Copy out all of the data exactly as it appears.
★ ★ ★
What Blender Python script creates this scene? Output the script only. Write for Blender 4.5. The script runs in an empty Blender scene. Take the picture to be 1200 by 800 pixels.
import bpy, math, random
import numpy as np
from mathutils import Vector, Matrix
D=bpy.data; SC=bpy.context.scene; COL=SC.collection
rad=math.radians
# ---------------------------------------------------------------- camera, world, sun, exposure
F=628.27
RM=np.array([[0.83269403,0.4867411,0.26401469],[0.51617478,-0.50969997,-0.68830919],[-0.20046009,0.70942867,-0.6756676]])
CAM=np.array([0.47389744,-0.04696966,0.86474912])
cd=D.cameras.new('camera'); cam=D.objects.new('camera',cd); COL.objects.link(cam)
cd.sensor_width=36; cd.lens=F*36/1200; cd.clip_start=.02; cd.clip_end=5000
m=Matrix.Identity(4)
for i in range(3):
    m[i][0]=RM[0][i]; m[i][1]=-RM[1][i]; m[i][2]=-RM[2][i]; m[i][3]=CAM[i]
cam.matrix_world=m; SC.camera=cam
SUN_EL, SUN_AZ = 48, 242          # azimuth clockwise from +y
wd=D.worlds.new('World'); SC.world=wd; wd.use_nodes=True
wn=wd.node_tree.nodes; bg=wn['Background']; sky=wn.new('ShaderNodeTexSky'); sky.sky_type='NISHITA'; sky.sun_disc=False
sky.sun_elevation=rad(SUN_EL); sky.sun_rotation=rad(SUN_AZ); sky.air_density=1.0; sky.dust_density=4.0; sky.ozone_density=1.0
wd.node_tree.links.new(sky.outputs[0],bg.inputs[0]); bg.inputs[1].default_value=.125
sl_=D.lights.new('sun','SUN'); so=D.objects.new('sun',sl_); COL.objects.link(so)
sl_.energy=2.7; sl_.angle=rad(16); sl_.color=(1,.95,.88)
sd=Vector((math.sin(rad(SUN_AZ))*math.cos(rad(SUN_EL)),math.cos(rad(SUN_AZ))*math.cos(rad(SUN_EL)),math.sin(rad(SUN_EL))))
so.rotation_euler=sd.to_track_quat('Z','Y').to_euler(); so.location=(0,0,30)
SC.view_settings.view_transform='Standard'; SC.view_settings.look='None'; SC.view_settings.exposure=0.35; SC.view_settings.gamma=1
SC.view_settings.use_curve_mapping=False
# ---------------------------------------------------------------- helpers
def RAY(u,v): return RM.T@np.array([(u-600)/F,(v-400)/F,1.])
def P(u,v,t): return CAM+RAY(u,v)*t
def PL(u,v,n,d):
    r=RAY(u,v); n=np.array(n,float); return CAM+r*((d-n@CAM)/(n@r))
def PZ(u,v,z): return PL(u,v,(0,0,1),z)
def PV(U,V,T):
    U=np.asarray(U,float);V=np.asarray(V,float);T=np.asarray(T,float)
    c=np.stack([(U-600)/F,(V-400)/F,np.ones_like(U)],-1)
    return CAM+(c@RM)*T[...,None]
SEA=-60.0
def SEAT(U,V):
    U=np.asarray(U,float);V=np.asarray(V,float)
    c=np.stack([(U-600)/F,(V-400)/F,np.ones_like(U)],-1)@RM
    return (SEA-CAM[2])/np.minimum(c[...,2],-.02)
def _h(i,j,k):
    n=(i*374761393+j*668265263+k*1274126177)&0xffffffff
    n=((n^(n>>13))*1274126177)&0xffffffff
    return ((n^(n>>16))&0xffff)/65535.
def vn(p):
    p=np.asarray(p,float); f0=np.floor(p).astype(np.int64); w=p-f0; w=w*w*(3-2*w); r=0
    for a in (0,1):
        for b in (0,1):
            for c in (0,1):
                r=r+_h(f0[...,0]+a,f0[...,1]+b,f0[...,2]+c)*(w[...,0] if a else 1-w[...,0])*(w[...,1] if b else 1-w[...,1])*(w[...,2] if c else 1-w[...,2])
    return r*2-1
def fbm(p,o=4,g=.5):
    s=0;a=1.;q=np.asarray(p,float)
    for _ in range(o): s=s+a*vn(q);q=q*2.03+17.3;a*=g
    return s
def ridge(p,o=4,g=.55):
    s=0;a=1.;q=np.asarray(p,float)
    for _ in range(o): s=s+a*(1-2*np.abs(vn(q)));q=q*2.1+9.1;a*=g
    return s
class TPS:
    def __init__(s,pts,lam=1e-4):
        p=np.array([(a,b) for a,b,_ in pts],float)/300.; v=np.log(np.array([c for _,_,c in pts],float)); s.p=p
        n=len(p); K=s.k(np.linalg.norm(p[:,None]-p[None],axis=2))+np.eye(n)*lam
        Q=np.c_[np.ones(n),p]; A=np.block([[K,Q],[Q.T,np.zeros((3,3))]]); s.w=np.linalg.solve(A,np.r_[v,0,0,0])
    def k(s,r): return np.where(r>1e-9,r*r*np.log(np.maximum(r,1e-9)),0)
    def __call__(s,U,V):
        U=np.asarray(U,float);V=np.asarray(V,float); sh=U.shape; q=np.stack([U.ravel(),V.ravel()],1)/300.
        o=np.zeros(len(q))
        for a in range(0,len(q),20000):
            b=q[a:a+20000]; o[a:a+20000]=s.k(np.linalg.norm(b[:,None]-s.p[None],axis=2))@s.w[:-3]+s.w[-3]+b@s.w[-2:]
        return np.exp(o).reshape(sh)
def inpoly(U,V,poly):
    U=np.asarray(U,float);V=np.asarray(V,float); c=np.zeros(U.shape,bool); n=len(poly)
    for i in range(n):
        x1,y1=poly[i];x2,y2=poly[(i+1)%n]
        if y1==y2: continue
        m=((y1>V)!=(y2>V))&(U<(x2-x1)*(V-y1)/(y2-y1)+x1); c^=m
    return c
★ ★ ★
RESPONSE TO THIS EXERCISE:
What Blender Python script creates this scene? Output the script only. Write for Blender 4.5. The script runs in an empty Blender scene. Take the picture to be 1200 by 800 pixels.
import bpy, math, random
import numpy as np
from mathutils import Vector, Matrix
D=bpy.data; SC=bpy.context.scene; COL=SC.collection
rad=math.radians
# ---------------------------------------------------------------- camera, world, sun, exposure
F=628.27
RM=np.array([[0.83269403,0.4867411,0.26401469],[0.51617478,-0.50969997,-0.68830919],[-0.20046009,0.70942867,-0.6756676]])
CAM=np.array([0.47389744,-0.04696966,0.86474912])
cd=D.cameras.new('camera'); cam=D.objects.new('camera',cd); COL.objects.link(cam)
cd.sensor_width=36; cd.lens=F*36/1200; cd.clip_start=.02; cd.clip_end=5000
m=Matrix.Identity(4)
for i in range(3):
    m[i][0]=RM[0][i]; m[i][1]=-RM[1][i]; m[i][2]=-RM[2][i]; m[i][3]=CAM[i]
cam.matrix_world=m; SC.camera=cam
SUN_EL, SUN_AZ = 48, 242          # azimuth clockwise from +y
wd=D.worlds.new('World'); SC.world=wd; wd.use_nodes=True
wn=wd.node_tree.nodes; bg=wn['Background']; sky=wn.new('ShaderNodeTexSky'); sky.sky_type='NISHITA'; sky.sun_disc=False
sky.sun_elevation=rad(SUN_EL); sky.sun_rotation=rad(SUN_AZ); sky.air_density=1.0; sky.dust_density=4.0; sky.ozone_density=1.0
wd.node_tree.links.new(sky.outputs[0],bg.inputs[0]); bg.inputs[1].default_value=.125
sl_=D.lights.new('sun','SUN'); so=D.objects.new('sun',sl_); COL.objects.link(so)
sl_.energy=2.7; sl_.angle=rad(16); sl_.color=(1,.95,.88)
sd=Vector((math.sin(rad(SUN_AZ))*math.cos(rad(SUN_EL)),math.cos(rad(SUN_AZ))*math.cos(rad(SUN_EL)),math.sin(rad(SUN_EL))))
so.rotation_euler=sd.to_track_quat('Z','Y').to_euler(); so.location=(0,0,30)
SC.view_settings.view_transform='Standard'; SC.view_settings.look='None'; SC.view_settings.exposure=0.35; SC.view_settings.gamma=1
SC.view_settings.use_curve_mapping=False
# ---------------------------------------------------------------- helpers
def RAY(u,v): return RM.T@np.array([(u-600)/F,(v-400)/F,1.])
def P(u,v,t): return CAM+RAY(u,v)*t
def PL(u,v,n,d):
    r=RAY(u,v); n=np.array(n,float); return CAM+r*((d-n@CAM)/(n@r))
def PZ(u,v,z): return PL(u,v,(0,0,1),z)
def PV(U,V,T):
    U=np.asarray(U,float);V=np.asarray(V,float);T=np.asarray(T,float)
    c=np.stack([(U-600)/F,(V-400)/F,np.ones_like(U)],-1)
    return CAM+(c@RM)*T[...,None]
SEA=-60.0
def SEAT(U,V):
    U=np.asarray(U,float);V=np.asarray(V,float)
    c=np.stack([(U-600)/F,(V-400)/F,np.ones_like(U)],-1)@RM
    return (SEA-CAM[2])/np.minimum(c[...,2],-.02)
def _h(i,j,k):
    n=(i*374761393+j*668265263+k*1274126177)&0xffffffff
    n=((n^(n>>13))*1274126177)&0xffffffff
    return ((n^(n>>16))&0xffff)/65535.
def vn(p):
    p=np.asarray(p,float); f0=np.floor(p).astype(np.int64); w=p-f0; w=w*w*(3-2*w); r=0
    for a in (0,1):
        for b in (0,1):
            for c in (0,1):
                r=r+_h(f0[...,0]+a,f0[...,1]+b,f0[...,2]+c)*(w[...,0] if a else 1-w[...,0])*(w[...,1] if b else 1-w[...,1])*(w[...,2] if c else 1-w[...,2])
    return r*2-1
def fbm(p,o=4,g=.5):
    s=0;a=1.;q=np.asarray(p,float)
    for _ in range(o): s=s+a*vn(q);q=q*2.03+17.3;a*=g
    return s
def ridge(p,o=4,g=.55):
    s=0;a=1.;q=np.asarray(p,float)
    for _ in range(o): s=s+a*(1-2*np.abs(vn(q)));q=q*2.1+9.1;a*=g
    return s
class TPS:
    def __init__(s,pts,lam=1e-4):
        p=np.array([(a,b) for a,b,_ in pts],float)/300.; v=np.log(np.array([c for _,_,c in pts],float)); s.p=p
        n=len(p); K=s.k(np.linalg.norm(p[:,None]-p[None],axis=2))+np.eye(n)*lam
        Q=np.c_[np.ones(n),p]; A=np.block([[K,Q],[Q.T,np.zeros((3,3))]]); s.w=np.linalg.solve(A,np.r_[v,0,0,0])
    def k(s,r): return np.where(r>1e-9,r*r*np.log(np.maximum(r,1e-9)),0)
    def __call__(s,U,V):
        U=np.asarray(U,float);V=np.asarray(V,float); sh=U.shape; q=np.stack([U.ravel(),V.ravel()],1)/300.
        o=np.zeros(len(q))
        for a in range(0,len(q),20000):
            b=q[a:a+20000]; o[a:a+20000]=s.k(np.linalg.norm(b[:,None]-s.p[None],axis=2))@s.w[:-3]+s.w[-3]+b@s.w[-2:]
        return np.exp(o).reshape(sh)
def inpoly(U,V,poly):
    U=np.asarray(U,float);V=np.asarray(V,float); c=np.zeros(U.shape,bool); n=len(poly)
    for i in range(n):
        x1,y1=poly[i];x2,y2=poly[(i+1)%n]
        if y1==y2: continue
        m=((y1>V)!=(y2>V))&(U<(x2-x1)*(V-y1)/(y2-y1)+x1); c^=m
    return c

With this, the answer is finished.